I feel energy ooze out of me when I dance. But I feel like I'm being restricted in this body ... in this cage of flesh and bone. I want to soar ... I want to fly ... I want ... to dance. When I portray the rasa-leela, I am Krishna ... I am Radha. When I dance to the celestial Jagadaanandakaaraka, I am Rama ... I am Sita ... I am Thyagaraja. For when I dance ... I... am.

I exist when I dance. I simply get along when I'm not. To dance is to live ... to breathe. To be. I do not want to away from this wonderful art O Rama ... be kind to me O Blue Hued One ... and let this art practiced by Nataraja himself be a part of me. Let it seep into me ... let it rule me. I do not want accolades, I do not want applause from a crowd. I wish to dance in front of Thee ... You are my audience ... You are my Guru. You are my Nattuvanar ... You... are me.

Am I allowed to speak like this? They say only the Enlightened ones are supposed to speak of God and Themselves as One. And whatever light is within me, sure needs a spark-plug replacement sometimes :). Every mudra is a mantra to me and it pains me when someone doesn't do it right. But then again ... what is right? What is wrong? Only my perspective is the veil that separates the two.

Is he who teaches us dance the Guru? Or is it Dance itself that shows us the way? Is the Guru the Giver or the Given? Again ... hmmm. I think dance is way of bhakti. Of wanting to worship He who created You, through movements of your body. It is the most profound and the most powerful representation of joy because your entire body responds to the call of the Divine. Gaurang, Meera, Ramakrishna Paramahamsa ... all the Greats danced in ecstacy.

And I want to do the same. I want to dance for me. Because it is me.

Saturday, September 6, 2008

The sun is out now.........

These are blue days for me. I've had a fallout with special someone and I don't think things are going to get back to normal in a hurry. On the bright side, my days at my company are numbered and boy! Am I glad to be getting out of it. You see ... I'm getting married this december :).
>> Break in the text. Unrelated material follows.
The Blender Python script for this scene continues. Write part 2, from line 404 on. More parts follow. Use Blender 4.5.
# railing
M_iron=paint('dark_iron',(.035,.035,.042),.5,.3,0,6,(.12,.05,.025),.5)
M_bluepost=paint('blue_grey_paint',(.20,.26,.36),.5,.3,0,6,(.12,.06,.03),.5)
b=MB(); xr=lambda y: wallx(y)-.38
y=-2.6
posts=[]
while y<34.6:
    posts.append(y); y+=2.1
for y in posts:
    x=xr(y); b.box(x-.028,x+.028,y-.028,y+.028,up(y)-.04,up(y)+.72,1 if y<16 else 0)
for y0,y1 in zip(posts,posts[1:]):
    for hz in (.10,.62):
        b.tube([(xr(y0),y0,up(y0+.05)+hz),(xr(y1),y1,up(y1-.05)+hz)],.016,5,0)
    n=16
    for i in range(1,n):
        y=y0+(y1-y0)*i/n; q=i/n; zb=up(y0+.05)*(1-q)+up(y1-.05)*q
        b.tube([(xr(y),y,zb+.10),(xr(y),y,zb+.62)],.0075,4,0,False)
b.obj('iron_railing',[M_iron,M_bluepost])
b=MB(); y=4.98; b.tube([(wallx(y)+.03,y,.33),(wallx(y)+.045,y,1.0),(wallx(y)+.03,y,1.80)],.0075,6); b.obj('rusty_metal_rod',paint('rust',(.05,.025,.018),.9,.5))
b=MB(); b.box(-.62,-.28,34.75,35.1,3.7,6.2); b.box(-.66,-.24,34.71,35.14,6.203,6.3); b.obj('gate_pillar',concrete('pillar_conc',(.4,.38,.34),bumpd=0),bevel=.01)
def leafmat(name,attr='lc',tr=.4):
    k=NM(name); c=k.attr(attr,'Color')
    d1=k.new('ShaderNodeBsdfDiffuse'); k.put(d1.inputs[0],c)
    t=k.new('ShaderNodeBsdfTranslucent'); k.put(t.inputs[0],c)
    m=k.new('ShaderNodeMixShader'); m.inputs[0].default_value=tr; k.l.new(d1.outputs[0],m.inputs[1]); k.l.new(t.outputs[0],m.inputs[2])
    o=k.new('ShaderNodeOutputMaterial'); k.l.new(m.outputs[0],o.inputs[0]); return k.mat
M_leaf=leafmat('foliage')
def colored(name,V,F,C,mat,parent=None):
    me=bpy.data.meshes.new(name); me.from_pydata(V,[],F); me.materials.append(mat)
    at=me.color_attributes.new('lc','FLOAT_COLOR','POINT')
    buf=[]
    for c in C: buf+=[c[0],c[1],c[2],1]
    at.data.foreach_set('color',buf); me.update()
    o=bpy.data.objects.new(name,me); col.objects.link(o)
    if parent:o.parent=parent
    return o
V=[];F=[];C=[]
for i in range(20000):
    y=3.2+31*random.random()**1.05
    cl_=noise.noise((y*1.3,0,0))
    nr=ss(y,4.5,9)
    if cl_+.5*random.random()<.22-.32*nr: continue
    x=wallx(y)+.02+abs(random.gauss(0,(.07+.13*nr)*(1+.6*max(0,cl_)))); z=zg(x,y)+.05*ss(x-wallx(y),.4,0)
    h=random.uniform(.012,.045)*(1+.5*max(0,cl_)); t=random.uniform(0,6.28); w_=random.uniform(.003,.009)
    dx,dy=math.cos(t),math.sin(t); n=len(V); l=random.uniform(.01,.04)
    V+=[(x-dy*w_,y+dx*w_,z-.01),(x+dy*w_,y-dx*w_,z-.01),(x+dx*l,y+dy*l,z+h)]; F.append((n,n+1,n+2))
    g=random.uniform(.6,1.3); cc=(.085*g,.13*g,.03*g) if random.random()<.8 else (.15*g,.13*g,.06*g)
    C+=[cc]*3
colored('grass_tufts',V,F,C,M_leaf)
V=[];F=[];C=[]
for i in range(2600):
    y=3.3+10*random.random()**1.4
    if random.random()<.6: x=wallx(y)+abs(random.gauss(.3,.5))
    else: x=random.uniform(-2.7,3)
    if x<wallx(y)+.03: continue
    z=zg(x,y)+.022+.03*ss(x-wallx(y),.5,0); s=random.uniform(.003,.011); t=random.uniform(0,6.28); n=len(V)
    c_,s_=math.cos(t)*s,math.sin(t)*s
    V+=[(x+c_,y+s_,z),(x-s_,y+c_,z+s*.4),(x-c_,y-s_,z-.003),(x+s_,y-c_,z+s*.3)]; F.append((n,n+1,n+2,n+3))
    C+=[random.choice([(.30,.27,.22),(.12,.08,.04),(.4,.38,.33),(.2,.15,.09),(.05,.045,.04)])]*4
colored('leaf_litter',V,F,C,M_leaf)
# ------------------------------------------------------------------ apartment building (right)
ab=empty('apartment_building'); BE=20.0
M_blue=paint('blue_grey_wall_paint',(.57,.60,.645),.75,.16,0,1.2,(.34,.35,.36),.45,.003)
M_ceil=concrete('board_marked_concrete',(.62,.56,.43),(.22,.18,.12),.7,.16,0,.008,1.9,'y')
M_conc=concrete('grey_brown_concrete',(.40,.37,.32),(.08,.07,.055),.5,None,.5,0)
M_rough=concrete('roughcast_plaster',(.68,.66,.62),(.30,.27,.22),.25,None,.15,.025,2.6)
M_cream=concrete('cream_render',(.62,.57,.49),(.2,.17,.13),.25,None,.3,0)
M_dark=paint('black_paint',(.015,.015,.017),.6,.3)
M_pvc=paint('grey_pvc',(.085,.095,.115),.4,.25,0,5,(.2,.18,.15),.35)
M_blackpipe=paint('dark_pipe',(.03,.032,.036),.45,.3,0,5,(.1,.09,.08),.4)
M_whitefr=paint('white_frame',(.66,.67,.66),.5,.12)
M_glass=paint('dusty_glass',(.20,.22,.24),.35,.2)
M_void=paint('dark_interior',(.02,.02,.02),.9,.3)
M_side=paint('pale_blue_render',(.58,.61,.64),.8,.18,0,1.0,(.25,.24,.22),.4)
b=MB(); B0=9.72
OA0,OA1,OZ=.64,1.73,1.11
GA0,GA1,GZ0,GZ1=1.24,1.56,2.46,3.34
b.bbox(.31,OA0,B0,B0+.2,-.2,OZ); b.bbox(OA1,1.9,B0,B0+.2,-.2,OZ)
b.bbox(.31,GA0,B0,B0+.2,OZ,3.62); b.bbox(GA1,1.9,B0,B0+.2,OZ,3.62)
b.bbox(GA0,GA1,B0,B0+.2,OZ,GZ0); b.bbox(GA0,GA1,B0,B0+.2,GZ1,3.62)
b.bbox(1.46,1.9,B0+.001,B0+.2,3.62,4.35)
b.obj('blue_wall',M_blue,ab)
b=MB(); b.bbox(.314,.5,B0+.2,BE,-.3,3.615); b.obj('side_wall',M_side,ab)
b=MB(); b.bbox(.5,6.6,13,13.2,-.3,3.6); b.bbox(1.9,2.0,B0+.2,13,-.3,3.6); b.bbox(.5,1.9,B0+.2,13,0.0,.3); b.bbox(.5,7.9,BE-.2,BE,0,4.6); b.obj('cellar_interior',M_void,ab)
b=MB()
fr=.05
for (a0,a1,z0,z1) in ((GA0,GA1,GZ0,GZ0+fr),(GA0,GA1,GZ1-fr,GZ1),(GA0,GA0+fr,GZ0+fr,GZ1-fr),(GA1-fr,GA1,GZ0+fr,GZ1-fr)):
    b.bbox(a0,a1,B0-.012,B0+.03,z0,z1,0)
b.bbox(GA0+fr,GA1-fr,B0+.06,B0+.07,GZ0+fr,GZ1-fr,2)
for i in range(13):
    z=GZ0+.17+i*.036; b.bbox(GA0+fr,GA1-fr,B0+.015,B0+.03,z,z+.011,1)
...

When I was young, probably in my 6th or 7th standard, the word marriage belonged my 'Never-ever-ever-ever-ever-mention-that-word-in-front-of-me' book. And if an aunt or an uncle happened to say that I'd be getting married some day, I'd scoff at them and retort "I'm never going to marry." Oh and this would be followed by a good deal of general foot stomping and raging and raving. Chuckles. And now ... !
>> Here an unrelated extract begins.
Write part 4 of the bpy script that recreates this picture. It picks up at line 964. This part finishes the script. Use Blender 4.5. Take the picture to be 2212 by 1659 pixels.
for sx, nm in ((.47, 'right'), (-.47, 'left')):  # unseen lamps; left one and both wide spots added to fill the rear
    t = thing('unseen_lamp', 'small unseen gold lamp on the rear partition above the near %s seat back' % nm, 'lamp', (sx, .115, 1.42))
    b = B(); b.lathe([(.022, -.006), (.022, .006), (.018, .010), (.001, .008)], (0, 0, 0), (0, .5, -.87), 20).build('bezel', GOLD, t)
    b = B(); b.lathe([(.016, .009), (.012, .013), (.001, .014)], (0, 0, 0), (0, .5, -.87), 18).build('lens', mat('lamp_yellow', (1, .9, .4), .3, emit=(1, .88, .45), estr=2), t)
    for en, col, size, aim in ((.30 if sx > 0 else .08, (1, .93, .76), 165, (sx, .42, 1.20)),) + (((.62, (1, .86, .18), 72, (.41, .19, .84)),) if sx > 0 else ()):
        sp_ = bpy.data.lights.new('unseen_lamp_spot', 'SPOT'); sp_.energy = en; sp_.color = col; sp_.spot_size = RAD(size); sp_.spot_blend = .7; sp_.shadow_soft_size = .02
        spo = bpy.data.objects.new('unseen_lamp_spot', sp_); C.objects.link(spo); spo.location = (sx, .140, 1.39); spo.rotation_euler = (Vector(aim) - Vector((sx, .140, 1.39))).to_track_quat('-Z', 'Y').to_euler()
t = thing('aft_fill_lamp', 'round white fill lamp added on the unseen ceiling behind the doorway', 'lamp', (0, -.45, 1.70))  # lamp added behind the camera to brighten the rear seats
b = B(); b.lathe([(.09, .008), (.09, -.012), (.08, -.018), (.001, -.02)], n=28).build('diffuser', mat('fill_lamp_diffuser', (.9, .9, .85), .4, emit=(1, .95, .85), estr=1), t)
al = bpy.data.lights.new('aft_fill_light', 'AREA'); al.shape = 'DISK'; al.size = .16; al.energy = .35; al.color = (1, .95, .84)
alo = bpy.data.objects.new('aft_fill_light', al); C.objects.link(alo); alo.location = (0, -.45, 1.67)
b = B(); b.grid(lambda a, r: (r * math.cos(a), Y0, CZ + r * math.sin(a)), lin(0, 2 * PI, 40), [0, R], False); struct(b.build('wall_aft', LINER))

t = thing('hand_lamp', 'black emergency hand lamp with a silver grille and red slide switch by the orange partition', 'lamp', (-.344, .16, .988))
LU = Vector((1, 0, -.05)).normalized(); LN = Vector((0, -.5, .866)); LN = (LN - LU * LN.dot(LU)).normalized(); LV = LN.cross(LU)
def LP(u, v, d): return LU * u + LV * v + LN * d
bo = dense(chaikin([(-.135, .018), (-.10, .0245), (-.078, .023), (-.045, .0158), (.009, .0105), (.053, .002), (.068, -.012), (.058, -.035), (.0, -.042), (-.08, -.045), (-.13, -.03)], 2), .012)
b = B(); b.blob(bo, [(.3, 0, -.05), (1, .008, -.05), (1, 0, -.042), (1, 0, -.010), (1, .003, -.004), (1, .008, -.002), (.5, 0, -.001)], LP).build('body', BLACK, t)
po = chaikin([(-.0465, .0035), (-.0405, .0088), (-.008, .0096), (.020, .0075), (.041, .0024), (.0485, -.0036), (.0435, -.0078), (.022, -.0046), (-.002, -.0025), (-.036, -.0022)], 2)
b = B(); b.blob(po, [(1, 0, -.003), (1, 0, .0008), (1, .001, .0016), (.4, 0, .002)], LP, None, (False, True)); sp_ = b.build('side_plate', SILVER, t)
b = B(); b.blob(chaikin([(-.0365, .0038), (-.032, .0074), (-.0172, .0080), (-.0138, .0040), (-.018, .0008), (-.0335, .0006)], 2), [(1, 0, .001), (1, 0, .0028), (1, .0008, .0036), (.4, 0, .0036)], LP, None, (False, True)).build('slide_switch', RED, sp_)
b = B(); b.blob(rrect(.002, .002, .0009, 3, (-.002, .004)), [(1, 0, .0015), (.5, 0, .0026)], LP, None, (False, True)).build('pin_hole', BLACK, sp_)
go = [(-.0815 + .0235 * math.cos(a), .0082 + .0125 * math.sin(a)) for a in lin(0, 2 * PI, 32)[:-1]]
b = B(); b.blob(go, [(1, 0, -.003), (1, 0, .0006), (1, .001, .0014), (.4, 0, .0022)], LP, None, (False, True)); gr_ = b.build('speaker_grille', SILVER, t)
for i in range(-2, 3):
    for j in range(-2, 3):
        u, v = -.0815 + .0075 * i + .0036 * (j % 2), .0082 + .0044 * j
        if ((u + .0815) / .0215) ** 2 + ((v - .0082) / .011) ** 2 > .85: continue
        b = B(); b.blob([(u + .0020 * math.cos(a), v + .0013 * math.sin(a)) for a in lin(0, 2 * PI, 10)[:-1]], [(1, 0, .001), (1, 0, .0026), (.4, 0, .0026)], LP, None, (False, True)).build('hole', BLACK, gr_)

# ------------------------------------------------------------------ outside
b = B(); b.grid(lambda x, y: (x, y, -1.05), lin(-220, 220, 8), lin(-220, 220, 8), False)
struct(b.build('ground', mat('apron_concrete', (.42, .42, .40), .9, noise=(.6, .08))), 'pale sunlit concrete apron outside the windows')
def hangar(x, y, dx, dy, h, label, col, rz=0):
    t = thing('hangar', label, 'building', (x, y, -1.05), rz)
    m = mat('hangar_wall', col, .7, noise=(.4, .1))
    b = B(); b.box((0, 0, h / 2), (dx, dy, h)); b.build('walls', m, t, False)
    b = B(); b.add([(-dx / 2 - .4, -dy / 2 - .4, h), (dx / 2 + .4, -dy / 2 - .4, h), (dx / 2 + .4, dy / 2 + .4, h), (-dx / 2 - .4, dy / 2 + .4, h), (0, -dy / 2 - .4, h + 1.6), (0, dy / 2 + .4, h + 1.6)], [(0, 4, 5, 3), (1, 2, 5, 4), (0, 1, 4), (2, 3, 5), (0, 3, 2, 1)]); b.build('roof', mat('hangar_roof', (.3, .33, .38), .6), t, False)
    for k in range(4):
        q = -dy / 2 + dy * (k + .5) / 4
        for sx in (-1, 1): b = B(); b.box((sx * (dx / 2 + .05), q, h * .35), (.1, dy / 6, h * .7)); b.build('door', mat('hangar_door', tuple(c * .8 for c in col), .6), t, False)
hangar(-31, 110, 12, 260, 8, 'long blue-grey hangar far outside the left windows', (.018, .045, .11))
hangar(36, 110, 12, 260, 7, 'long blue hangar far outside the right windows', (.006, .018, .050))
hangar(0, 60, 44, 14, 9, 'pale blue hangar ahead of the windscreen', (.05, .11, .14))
Coming back to my favourite event of the year, December is going to be one heck of a special month for me :) ... haven't started shopping yet though. But the blue prints have come out and the wheels are beginning to move. The invitee lists are out(whoever comments on this post would also recieve an invitation :D) , the menu has been decided ... the hall's been booked... but lots left to do!

No ... there's no need to be blue. 'Coz the sun's out and everything seems bright and beautiful:).